Task instructions
Do any lines in the data below contain "parts"? If so, copy every one of them.

════════

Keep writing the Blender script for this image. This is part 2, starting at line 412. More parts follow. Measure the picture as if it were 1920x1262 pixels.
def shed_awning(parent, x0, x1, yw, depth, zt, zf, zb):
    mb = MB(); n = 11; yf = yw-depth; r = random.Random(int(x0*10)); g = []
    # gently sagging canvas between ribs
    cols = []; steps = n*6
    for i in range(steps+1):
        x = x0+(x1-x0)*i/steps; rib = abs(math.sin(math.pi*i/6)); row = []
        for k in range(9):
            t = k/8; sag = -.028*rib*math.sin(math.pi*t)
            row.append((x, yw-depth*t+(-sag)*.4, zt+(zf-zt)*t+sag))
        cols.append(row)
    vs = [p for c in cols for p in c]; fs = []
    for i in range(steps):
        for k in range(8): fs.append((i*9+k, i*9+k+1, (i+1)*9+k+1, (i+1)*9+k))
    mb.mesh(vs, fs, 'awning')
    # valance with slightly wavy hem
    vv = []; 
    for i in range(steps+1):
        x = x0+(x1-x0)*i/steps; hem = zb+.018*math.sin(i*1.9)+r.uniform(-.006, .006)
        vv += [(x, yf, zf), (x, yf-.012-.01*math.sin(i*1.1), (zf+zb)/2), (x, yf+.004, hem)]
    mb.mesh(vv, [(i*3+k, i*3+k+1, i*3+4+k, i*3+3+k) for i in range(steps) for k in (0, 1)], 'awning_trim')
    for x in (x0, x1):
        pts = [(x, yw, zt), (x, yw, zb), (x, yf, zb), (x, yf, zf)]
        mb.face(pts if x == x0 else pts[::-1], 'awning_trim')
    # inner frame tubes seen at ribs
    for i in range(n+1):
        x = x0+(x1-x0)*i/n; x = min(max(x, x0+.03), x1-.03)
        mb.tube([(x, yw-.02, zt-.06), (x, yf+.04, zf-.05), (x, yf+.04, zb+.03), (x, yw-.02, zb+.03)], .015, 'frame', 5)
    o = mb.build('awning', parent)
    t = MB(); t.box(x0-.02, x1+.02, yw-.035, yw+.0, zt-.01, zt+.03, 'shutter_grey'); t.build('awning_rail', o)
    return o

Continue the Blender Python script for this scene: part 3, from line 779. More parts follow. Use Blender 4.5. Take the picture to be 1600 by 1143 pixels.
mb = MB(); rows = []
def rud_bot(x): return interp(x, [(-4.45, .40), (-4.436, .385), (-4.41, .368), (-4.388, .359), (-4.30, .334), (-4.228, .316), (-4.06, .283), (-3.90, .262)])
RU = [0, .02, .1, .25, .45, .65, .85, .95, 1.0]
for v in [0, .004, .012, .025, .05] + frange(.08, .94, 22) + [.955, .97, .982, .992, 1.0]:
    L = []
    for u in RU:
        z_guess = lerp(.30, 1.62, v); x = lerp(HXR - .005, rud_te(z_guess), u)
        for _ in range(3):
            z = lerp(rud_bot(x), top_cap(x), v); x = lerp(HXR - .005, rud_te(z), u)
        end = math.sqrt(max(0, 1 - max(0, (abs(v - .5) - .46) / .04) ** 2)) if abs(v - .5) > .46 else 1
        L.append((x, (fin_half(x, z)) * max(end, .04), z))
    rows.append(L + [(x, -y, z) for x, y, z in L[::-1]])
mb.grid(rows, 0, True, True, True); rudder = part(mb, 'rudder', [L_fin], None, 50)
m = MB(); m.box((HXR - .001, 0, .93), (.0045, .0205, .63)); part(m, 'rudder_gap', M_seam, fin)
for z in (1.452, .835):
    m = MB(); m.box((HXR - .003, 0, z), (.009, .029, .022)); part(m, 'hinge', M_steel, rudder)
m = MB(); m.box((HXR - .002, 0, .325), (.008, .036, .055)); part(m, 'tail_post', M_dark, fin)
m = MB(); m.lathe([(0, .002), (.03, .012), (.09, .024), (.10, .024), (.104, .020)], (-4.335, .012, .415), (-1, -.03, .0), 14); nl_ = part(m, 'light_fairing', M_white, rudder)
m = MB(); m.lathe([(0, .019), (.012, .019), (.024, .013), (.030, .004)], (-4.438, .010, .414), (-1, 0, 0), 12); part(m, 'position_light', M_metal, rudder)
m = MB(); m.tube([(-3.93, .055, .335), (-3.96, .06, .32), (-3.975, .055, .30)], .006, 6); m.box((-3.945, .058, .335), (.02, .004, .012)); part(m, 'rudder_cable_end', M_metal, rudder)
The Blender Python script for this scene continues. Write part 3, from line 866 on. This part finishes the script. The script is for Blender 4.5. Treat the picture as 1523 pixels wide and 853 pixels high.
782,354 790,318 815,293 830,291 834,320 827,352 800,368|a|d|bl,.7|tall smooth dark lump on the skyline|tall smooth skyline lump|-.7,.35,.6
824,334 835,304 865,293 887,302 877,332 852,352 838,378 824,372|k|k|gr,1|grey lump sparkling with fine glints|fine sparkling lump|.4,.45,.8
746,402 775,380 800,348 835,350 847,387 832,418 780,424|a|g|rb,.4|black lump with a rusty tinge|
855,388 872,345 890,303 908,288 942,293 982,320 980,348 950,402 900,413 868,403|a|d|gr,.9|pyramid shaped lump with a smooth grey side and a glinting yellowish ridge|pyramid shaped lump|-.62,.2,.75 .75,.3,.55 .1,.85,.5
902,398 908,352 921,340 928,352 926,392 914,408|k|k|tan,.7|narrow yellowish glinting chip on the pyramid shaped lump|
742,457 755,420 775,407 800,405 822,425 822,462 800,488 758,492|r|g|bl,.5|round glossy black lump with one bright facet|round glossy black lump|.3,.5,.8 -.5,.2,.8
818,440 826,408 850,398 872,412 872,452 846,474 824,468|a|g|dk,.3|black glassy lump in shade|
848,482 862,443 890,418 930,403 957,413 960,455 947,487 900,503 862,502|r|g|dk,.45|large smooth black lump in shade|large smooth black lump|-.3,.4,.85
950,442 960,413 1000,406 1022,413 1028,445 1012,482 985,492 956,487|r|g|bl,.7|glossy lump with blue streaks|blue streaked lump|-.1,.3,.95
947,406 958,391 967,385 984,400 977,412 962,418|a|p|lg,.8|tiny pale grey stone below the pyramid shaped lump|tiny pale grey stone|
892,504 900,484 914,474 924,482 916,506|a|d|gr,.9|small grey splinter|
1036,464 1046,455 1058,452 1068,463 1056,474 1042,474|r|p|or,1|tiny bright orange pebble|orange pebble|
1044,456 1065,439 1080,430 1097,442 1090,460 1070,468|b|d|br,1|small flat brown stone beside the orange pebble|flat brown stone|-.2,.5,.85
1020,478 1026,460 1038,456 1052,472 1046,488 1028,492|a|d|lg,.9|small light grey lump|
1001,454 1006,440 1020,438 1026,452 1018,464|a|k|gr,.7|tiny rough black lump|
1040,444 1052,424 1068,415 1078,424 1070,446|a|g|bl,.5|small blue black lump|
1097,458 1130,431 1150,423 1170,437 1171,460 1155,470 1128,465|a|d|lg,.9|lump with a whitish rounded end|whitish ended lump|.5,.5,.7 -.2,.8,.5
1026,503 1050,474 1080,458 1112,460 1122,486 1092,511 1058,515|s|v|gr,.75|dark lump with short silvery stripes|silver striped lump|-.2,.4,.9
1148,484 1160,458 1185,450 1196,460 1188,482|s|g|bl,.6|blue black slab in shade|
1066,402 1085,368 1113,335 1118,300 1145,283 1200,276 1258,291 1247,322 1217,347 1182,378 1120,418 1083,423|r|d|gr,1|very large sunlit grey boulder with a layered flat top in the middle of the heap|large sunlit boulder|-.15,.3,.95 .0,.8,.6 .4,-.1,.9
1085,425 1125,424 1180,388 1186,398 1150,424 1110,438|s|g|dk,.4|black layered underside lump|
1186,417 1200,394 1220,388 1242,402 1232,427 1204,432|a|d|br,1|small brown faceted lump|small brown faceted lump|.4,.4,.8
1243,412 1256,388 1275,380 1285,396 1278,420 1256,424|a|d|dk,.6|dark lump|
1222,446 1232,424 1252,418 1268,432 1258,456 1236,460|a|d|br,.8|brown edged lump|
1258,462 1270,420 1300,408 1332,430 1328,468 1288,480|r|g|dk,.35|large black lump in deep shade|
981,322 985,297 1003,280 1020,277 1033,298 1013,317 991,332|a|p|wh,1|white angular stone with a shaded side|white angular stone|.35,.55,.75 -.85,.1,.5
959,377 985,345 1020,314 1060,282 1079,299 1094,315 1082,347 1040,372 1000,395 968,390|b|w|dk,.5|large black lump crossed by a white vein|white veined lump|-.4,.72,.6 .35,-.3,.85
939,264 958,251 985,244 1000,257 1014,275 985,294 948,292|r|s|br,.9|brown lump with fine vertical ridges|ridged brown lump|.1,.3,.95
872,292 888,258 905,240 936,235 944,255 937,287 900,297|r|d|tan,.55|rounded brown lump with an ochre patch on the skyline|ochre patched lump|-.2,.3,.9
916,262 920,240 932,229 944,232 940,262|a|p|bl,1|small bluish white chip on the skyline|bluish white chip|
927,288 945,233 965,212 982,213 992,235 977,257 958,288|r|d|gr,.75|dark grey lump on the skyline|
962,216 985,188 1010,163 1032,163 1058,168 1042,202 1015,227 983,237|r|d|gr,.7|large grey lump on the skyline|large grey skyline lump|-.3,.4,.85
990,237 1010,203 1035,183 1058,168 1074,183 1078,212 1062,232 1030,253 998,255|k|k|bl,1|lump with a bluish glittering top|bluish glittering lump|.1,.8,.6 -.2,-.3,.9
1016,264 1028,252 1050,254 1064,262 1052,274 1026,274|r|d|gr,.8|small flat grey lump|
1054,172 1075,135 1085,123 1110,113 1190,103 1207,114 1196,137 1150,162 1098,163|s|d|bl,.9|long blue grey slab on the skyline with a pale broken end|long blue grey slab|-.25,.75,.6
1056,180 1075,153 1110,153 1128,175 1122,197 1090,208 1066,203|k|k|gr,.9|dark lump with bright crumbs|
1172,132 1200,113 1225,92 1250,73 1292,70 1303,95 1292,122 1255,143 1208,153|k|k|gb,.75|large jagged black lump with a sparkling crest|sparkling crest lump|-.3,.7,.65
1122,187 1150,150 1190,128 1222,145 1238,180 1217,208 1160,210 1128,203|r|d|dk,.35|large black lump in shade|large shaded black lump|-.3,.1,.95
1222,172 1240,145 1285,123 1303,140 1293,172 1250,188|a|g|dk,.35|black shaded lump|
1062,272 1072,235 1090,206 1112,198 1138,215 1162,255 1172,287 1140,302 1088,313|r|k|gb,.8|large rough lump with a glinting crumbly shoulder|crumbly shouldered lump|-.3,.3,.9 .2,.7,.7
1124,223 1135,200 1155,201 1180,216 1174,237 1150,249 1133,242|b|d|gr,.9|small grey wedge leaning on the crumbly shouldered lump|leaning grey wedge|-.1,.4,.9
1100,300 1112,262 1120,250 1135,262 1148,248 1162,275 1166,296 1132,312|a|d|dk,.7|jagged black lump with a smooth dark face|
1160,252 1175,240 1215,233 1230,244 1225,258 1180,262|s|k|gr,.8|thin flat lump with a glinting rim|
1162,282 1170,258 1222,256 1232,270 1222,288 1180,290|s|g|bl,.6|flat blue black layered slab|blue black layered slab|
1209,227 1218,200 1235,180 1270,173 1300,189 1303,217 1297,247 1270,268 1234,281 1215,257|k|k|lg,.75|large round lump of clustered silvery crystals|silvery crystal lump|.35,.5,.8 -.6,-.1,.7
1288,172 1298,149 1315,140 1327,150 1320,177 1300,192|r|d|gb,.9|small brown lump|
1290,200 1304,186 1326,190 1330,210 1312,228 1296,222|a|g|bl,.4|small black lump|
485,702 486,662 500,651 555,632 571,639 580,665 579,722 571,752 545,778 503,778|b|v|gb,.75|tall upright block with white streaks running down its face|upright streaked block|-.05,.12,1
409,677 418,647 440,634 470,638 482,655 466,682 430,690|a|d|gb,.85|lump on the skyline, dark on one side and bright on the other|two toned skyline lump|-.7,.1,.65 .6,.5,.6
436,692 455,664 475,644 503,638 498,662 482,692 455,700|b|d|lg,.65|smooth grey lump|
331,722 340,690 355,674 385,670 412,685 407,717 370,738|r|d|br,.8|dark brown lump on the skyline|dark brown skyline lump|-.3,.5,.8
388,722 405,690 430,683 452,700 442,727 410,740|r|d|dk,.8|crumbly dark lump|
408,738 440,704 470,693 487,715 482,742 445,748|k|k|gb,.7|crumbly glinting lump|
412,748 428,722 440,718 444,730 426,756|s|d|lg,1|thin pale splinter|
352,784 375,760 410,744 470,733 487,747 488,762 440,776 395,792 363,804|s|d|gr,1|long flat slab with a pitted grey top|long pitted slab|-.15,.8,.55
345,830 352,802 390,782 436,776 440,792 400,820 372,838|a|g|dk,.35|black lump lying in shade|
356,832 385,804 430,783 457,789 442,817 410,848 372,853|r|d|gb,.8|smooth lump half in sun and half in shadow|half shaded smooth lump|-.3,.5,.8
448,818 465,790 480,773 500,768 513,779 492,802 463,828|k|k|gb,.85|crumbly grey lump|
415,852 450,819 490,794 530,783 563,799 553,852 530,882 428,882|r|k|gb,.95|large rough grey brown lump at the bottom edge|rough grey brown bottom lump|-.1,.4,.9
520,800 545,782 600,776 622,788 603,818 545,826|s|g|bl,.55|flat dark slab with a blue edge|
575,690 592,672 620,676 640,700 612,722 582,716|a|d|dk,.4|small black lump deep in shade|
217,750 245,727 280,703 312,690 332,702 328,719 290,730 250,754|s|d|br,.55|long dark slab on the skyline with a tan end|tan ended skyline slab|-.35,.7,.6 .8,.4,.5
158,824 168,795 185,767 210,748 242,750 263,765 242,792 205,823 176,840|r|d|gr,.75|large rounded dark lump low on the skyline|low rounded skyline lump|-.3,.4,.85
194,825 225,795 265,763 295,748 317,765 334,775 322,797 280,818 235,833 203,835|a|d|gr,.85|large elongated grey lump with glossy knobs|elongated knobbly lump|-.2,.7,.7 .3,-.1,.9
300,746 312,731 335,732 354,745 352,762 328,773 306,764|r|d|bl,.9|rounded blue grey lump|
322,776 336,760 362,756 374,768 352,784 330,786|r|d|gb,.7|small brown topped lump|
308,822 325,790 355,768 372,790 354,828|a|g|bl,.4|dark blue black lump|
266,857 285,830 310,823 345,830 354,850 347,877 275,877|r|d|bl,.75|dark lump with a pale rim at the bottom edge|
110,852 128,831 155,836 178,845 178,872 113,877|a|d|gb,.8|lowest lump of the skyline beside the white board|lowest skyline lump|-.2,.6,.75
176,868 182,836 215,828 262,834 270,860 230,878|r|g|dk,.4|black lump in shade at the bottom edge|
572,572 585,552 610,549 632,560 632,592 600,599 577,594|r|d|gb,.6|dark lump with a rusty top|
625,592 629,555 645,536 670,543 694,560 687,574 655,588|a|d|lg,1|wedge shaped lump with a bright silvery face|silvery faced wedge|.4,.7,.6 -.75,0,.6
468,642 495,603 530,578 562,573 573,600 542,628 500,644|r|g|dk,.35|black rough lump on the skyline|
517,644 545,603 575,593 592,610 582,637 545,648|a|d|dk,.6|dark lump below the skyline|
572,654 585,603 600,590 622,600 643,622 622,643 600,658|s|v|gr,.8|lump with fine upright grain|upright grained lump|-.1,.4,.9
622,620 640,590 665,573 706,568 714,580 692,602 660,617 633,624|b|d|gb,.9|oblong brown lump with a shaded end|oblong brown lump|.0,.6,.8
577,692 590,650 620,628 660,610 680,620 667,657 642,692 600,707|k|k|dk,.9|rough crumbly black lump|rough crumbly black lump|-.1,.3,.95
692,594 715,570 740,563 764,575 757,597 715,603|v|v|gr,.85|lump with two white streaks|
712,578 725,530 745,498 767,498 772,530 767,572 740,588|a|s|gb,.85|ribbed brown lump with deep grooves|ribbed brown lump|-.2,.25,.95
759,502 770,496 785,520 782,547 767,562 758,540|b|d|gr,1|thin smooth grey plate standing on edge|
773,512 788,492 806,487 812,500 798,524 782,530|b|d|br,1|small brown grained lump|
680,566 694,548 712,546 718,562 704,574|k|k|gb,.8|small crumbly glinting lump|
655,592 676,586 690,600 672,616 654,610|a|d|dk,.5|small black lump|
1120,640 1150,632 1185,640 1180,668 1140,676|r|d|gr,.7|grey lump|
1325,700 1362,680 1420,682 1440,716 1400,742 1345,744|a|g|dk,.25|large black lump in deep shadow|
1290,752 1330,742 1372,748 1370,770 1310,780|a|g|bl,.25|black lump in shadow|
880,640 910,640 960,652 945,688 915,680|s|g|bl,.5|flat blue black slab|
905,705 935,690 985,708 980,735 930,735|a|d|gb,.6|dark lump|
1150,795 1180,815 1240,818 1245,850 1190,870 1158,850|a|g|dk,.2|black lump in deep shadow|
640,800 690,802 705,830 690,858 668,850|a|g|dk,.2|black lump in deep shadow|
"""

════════

Completed exercise
Keep writing the Blender script for this image. This is part 2, starting at line 412. More parts follow. Measure the picture as if it were 1920x1262 pixels.
Continue the Blender Python script for this scene: part 3, from line 779. More parts follow. Use Blender 4.5. Take the picture to be 1600 by 1143 pixels.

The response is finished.